I was born in Long Beach, California in 1935 and my earliest recollections of being in the water were from the time I was about 5 years old.  I don’t know if my father could swim either; I think not, because we always were taken to some kind of a lagoon when we went to the beach, an area where there were no waves, just still, shallowish water where we could splash around to our hearts content, watched carefully by mother and daddy. 

At that time Long Beach had a very sheltered lagoon that bordered the Municipal Auditorium.  (See above postcard.)  That is where we always went if we took an outing to the beach.  However, for most of our swimming lessons mother took us to the Long Beach Plunge down near the Pike.  She especially loved the Plunge, because she didn’t have to worry about sand and sunburn.  She never was crazy about the beach or about getting a tan.

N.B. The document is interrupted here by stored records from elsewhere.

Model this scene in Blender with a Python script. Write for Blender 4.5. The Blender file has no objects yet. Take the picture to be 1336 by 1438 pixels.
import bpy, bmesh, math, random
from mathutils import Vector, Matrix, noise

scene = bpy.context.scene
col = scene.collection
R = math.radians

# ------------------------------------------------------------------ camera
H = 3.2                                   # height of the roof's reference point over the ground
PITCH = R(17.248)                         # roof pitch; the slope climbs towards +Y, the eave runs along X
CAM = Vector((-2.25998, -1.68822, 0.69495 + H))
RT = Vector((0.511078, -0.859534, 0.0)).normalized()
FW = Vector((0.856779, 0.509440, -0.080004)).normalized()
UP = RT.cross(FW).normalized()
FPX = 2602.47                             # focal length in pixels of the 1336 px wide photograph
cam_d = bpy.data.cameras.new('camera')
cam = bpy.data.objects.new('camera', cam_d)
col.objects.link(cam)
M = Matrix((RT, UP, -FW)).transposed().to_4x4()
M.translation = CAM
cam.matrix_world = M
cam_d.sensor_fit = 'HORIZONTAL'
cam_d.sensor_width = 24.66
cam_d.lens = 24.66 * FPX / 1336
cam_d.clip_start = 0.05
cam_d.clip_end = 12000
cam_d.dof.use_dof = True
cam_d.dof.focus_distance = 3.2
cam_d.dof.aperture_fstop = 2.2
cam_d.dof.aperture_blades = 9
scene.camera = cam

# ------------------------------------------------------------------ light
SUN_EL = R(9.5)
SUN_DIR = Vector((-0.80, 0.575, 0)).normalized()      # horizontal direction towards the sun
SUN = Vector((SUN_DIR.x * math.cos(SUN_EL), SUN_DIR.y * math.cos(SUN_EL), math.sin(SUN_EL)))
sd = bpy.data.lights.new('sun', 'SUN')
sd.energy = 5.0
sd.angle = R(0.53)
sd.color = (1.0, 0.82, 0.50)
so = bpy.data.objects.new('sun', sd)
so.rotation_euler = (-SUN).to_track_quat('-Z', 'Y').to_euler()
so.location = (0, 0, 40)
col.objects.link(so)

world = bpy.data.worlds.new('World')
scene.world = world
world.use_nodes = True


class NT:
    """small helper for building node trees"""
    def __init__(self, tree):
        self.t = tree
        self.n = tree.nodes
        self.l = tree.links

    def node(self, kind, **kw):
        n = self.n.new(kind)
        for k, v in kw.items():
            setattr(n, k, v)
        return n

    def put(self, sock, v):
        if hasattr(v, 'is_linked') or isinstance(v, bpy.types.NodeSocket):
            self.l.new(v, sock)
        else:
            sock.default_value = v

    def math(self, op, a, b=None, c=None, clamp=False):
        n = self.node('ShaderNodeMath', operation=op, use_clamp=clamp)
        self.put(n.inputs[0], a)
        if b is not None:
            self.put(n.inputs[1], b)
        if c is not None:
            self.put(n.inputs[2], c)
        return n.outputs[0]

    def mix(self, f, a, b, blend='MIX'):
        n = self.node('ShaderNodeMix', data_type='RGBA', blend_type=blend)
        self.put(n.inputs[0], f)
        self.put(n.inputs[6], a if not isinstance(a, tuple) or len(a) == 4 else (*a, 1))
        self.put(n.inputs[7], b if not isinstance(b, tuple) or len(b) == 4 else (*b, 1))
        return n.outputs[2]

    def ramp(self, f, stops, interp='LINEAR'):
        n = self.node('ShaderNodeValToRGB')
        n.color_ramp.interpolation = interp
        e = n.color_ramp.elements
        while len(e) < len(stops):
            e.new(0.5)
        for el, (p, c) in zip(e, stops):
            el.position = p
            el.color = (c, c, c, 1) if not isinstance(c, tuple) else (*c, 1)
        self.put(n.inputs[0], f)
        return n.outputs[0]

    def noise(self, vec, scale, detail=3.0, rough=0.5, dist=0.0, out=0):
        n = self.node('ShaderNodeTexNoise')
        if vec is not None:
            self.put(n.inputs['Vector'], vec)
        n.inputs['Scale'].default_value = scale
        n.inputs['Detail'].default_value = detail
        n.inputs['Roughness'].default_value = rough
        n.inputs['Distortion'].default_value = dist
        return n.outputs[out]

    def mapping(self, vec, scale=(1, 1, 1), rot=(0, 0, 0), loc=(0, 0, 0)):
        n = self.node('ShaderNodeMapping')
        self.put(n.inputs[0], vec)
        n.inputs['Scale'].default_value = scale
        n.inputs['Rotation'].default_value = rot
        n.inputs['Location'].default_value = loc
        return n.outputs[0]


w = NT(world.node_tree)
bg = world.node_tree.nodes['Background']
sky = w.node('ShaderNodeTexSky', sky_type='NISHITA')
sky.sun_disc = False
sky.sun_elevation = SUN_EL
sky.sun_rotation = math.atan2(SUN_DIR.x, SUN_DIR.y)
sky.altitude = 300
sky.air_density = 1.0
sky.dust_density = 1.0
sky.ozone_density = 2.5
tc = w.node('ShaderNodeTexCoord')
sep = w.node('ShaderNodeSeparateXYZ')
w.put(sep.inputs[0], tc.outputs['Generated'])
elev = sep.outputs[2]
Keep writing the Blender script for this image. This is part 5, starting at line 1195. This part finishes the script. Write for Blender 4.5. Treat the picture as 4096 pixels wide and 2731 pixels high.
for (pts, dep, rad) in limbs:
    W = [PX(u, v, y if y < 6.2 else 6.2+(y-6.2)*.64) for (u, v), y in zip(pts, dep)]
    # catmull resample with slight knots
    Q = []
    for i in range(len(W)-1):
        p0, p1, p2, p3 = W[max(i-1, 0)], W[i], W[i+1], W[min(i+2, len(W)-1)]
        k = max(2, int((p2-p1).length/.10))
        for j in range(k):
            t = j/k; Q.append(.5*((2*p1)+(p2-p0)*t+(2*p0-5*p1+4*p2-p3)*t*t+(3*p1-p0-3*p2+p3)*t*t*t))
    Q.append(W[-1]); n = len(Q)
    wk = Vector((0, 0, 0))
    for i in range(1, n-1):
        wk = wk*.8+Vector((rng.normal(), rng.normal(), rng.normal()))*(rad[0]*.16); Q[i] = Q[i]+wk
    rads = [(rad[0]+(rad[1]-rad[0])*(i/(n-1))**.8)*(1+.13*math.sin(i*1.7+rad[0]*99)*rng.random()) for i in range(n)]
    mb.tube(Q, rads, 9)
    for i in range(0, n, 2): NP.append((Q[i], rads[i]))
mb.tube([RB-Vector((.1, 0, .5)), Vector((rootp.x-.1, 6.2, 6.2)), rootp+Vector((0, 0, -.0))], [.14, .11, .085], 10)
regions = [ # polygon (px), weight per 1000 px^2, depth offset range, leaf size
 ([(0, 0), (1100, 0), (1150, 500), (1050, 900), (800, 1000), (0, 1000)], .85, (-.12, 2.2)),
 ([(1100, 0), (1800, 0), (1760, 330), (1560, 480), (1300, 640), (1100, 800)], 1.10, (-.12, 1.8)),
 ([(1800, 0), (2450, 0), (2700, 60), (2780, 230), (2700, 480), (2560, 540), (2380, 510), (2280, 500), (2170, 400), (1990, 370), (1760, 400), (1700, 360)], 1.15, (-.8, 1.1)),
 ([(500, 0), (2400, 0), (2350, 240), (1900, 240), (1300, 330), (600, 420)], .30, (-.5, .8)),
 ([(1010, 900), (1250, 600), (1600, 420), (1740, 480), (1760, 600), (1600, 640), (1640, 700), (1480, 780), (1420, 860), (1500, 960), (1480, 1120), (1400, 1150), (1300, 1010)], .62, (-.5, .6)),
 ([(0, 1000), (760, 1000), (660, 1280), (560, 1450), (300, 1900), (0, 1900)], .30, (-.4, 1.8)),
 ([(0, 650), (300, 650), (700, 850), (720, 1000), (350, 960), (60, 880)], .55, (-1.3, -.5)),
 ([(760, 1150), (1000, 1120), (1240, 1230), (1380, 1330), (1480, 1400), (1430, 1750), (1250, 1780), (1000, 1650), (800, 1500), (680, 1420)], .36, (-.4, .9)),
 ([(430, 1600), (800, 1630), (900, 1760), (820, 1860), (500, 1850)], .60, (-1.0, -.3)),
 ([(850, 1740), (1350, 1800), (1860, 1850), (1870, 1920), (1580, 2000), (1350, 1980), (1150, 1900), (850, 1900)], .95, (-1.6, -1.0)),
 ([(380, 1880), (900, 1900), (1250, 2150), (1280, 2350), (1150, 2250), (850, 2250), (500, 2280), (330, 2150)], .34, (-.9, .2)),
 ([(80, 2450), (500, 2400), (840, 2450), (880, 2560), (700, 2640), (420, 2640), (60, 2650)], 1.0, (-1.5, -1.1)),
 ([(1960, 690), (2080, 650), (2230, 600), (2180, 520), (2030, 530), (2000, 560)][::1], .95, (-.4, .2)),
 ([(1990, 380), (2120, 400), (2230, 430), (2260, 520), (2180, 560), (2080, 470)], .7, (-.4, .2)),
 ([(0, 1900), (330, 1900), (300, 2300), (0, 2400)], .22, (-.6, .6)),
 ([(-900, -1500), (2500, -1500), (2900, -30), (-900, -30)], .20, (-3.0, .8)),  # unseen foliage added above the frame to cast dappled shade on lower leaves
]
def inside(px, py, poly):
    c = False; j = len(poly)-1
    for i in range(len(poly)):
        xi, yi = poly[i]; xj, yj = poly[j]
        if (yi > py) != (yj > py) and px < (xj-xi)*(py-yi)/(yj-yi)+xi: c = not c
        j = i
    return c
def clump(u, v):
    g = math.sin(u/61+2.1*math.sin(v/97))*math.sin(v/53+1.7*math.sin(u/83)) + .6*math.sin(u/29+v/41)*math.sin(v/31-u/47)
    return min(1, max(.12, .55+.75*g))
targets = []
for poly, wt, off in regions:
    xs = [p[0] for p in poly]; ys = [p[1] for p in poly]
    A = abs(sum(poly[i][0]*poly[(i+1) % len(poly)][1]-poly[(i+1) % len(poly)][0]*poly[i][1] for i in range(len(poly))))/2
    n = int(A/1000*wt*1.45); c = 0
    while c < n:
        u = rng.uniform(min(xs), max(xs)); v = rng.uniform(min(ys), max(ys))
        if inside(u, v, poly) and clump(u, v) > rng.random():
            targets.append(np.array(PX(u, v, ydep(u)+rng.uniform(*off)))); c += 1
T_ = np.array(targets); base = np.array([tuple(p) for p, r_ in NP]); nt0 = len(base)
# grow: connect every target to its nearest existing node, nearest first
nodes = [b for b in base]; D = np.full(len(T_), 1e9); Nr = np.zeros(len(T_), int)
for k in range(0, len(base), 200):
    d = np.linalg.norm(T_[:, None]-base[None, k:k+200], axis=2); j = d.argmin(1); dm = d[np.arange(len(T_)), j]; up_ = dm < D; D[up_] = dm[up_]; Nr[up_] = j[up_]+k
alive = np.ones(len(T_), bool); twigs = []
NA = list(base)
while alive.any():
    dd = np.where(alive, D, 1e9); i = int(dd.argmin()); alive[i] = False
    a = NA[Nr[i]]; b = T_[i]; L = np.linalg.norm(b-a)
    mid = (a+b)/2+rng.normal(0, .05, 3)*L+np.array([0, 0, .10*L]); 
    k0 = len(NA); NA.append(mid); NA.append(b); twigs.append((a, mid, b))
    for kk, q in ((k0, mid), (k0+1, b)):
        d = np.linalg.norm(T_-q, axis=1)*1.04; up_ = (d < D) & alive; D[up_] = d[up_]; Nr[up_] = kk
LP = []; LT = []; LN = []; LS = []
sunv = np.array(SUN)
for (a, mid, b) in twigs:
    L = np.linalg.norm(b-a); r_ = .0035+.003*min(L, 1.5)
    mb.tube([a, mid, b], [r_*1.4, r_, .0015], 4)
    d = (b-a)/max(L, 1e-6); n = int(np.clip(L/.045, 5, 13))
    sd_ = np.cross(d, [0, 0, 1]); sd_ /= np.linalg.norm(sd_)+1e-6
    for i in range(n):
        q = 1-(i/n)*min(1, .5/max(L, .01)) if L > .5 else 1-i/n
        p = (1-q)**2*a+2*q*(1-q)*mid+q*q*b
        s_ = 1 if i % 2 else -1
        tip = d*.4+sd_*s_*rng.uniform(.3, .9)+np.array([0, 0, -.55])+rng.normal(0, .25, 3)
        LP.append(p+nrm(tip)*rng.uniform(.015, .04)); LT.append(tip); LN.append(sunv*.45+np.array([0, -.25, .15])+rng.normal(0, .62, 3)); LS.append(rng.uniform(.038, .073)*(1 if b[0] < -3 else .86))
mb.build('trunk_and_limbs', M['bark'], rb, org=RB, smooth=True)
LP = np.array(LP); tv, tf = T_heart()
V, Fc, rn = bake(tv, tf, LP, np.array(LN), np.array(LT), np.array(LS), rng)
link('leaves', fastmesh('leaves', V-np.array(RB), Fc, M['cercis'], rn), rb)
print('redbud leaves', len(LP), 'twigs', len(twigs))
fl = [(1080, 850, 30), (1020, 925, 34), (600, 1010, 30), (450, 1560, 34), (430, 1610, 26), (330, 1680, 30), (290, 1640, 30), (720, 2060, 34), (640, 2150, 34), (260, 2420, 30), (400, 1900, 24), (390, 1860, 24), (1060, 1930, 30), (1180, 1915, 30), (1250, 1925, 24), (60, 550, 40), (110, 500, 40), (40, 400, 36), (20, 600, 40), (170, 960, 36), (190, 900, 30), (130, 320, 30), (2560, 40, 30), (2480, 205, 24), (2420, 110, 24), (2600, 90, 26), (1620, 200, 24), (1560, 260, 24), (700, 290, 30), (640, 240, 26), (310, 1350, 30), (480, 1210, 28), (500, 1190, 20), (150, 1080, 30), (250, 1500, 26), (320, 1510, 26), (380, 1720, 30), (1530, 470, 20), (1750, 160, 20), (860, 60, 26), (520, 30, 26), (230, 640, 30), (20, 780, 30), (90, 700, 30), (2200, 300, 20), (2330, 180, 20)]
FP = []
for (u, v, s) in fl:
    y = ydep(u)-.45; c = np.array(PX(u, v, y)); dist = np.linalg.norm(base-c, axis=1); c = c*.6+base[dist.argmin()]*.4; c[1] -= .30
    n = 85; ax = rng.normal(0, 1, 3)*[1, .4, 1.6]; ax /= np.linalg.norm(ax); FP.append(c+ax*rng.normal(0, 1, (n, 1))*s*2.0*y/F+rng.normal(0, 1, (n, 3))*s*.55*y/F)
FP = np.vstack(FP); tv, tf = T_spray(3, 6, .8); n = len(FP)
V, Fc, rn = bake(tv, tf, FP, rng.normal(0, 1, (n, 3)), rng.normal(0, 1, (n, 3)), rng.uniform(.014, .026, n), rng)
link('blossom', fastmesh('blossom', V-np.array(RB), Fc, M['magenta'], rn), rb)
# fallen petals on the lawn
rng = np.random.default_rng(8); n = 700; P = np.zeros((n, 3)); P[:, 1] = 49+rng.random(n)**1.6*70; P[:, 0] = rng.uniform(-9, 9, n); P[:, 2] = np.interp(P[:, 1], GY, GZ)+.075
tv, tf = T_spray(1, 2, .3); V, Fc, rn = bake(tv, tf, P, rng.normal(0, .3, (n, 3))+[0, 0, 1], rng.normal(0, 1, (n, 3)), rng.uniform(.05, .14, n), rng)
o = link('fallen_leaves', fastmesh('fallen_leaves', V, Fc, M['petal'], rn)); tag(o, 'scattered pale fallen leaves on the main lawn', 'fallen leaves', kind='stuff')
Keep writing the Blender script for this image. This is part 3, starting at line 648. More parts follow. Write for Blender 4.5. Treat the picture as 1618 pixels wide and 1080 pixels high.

I can see my mother so clearly in my mind’s eye.  While those  old bathing suits of the 20s that covered everything up from the knees to the neck were out, 1940s suits were modest one-piece Jantzen or Cole form-fitting suits.  On mother, who was quite thin, they really weren’t very form-fitting.  I looked around on the internet and found a suit that was something that my mother would have been wearing about that time; she also never got in the water without a bathing cap with a strap under her chin to hold it in place.  Here’s what she would have been wearing:

Of course neither my sister nor I could remember the specifics of our swimming lessons.  But always it  started with mother demonstrating to us how to float.  The problem was that she herself wasn’t very good at floating and, in fact, couldn’t swim.  While trying to float, she would always  raise her head up to make sure we were watching, which caused her “center of gravity” (her rear end) to point down toward the sandy bottom -- and under she’d go!  Not wanting to scare us, she’d always turn her back to us and wipe off her face so when we saw her we’d see the smile, not the fear of drowning, in her eyes.

She would do this several times, and then she’d say it was time for us to try.  Of course we were little and really didn’t know what it was we were to learn, but she’d stand next to us, keep her hands under our little fannies, tell us to “keep our head back” (which of course was exactly what she couldn’t remember to do) and after a few tries, she would tell us to practice by ourselves.  She’d go get daddy to come watch us while she put herself through her self-taught routine.  At some point she actually became able to float, but it was long after we mastered it. 

Until we were old enough to go to the beach, or the YWCA swimming pool (the Plunge was shut down before we ever became old enough to go by ourselves), she always accompanied us and always gave us a demonstration of how she could float.  Ginnie Lou and I weren’t particularly interested in floating, since we picked up dog-paddling very quickly and later added a few more efficient strokes to our repertoire.

But mother was as proud of her float as she could be.  She never learned to swim – I think probably it just wasn’t all that important to her, not having grown up around water.  She certainly didn’t see that the rest of her life was going to be focused on the beach, the way my sis and I saw our lives heading.

Many years later Jer and I bought a house with a swimming pool.  Mother came out to see it, and I invited her to bring her suit so she could take a dip.  Well into her late 60s by that point, she no longer even had a swimming suit and not being a very brave or brazen woman, wisely declined to go skinny dipping.  I phoned my sister that evening after mom went home and told her that I’d invited her to go swimming.  My sister burst out laughing and said, “Can she still float (It makes me wonder what things I don’t know about that my kids are going to get a laugh over when I’m gone!).
***

So today when I read about Kurt Streeter and his efforts to float (yes, he was successful too!), I just had to remember that it just isn’t all that easy for some people, and Kurt was to be commended for tackling a thorny problem and then telling us about it.  “Congratulations, Kurt,” I say, “Way to go!.”